* [THE TASK] Exactly the lines from the start of the data below through the line that contains "R = math.radians" are to be copied, with pictures left out.

* [INFORMATION SHOWN]
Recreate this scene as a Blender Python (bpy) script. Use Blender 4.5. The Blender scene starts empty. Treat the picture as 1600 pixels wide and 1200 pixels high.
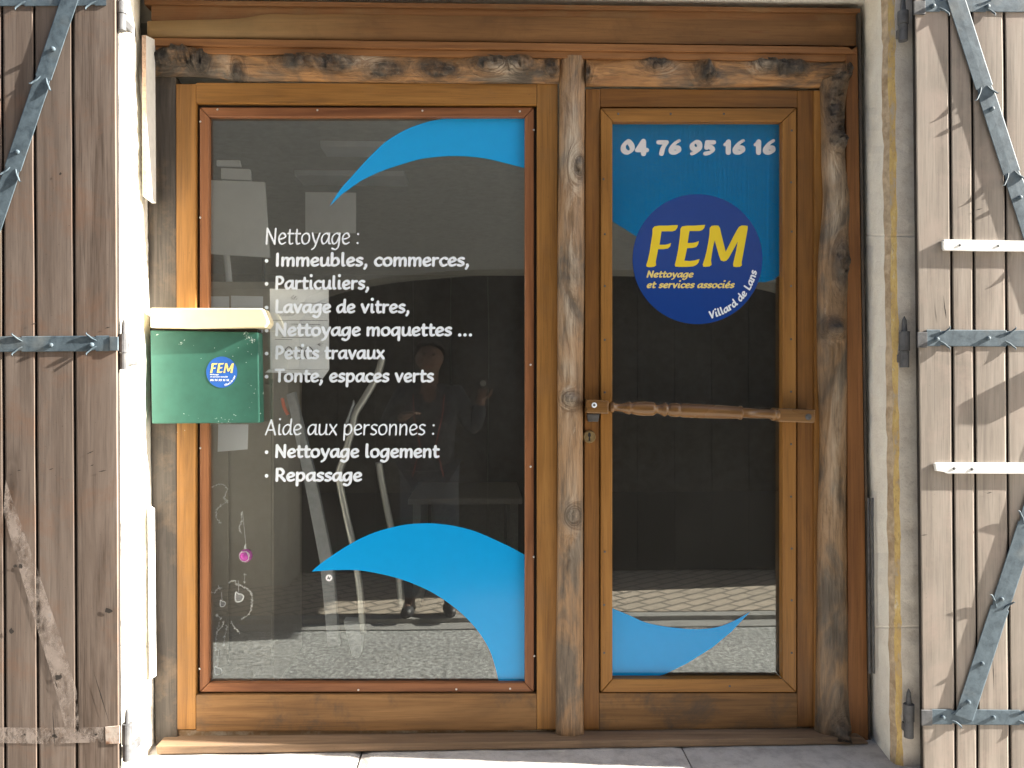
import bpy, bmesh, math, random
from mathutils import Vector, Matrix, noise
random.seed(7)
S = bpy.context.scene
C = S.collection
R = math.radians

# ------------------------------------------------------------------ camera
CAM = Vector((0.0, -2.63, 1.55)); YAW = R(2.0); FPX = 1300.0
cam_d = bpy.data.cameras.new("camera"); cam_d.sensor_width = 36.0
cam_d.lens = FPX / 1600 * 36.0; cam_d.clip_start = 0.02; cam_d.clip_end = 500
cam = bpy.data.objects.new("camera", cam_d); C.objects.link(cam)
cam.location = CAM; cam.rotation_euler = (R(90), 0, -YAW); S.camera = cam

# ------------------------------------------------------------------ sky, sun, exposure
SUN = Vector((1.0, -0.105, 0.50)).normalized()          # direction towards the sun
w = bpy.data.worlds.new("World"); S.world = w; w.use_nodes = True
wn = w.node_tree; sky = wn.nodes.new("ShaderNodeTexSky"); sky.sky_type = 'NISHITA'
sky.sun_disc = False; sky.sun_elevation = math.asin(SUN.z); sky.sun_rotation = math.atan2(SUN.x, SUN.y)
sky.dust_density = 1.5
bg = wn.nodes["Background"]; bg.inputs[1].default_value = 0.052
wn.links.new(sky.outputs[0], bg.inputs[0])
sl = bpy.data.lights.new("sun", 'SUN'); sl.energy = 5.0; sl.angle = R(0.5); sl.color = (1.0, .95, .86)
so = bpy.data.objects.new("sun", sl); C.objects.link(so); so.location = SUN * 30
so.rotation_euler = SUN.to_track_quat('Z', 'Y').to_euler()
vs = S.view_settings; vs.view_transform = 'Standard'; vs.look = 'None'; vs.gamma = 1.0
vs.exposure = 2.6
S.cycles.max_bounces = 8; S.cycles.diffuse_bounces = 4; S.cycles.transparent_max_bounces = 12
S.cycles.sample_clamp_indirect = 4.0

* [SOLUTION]
Recreate this scene as a Blender Python (bpy) script. Use Blender 4.5. The Blender scene starts empty. Treat the picture as 1600 pixels wide and 1200 pixels high.
import bpy, bmesh, math, random
from mathutils import Vector, Matrix, noise
random.seed(7)
S = bpy.context.scene
C = S.collection
R = math.radians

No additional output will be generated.